Marketing professionals, marketing research professionals, and strategic brand planners seek consumer insights to provide context, direction, and as, possible, vision for their teams’ efforts moving forward. There seem to be five key insights goals commonly desired:

  1. Profile my ConsumersCogwheel on Blackboard
    (e.g., segmentation, personas, definition of the target market, etc.)
  2. Understand my Consumers’ Decisions
    (e.g., consumer journey, path-to-purchase, behavioral studies, needs and drivers research)
  3. Assess my Brand Health/Brand Equity/Brand Perceptions
    (e.g., brand tracking, brand equity, brand affinity, brand and competitor perceptions)
  4. Determine Resonance of a Communications Approach
    (e.g., Will this positioning/messaging/packaging/advertising work for target consumers?)
  5. Explore my Market (my category, my channel(s), perceptions of my product)
    (e.g., What’s going on in the category? In a specific retail context? With these unique trends of product consumption and purchasing?)

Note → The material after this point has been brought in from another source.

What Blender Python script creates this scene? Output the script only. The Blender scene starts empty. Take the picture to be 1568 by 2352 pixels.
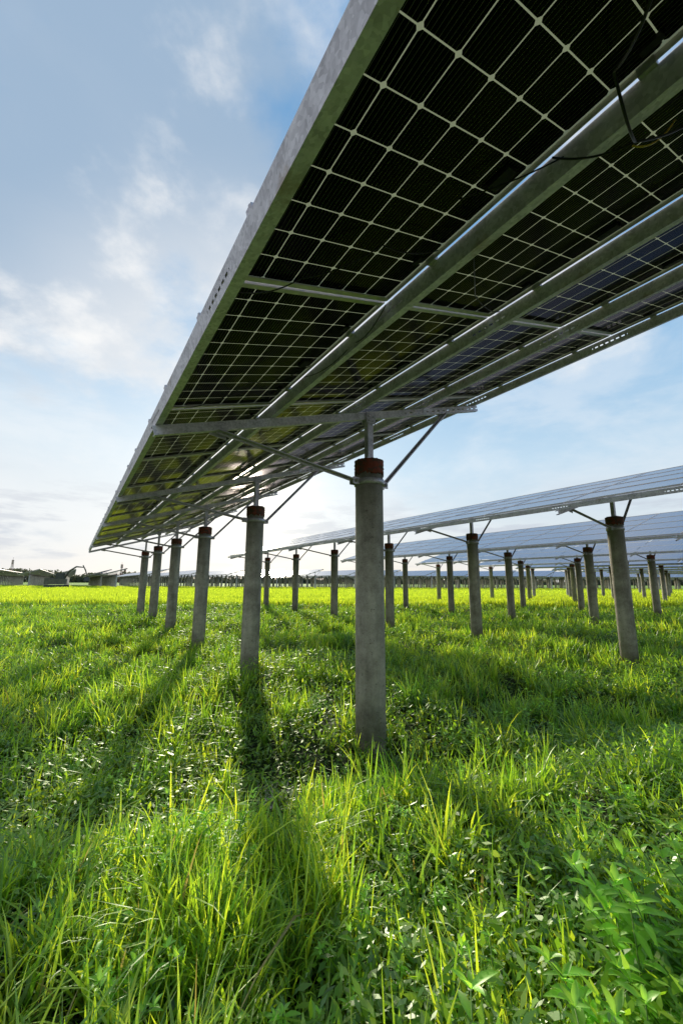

Many informed, research-savvy professionals may feel they know exactly what marketing research methodology can be procured to address their needs when one of these broad goals arises.  However, addressing the strategic questions underlying these goals – for example…

  • “Who is our target customer?”
  • “How do they shop?”
  • “Do they know the brand? What do they think of the brand? What do they think of us compared to competitors?”
  • “Does x approach work?”
  • “What else is going on in the market?”

…may require more learning than one off-the-shelf market research methodology can offer.

Marketing research initiatives that are rooted in proven practices yet creatively customized and crafted (while keeping these essential questions and strategic goals in focus) are ideal for these situations where deeper insights are desired.

At times, a combination of methodologies may be appropriate.  Sometimes alterations to standard approaches are helpful. Perhaps a unique framework or creative approach to questioning will uncover new “a-ha!” insights. Flexibility is essential to setting up an effective study that generates results that can have an impact.

The marketplace challenges that many brands face are sophisticated and dynamic. Smart, creative, goal-oriented thinking will guide a stronger overall approach than simply applying a rigid out-of-the-box research process.

Flexibility, grounded in best practices but not necessarily restrained by them, allows for greater adherence to underlying business goals, research objectives, and ultimately, sets us up to better address our clients’ needs.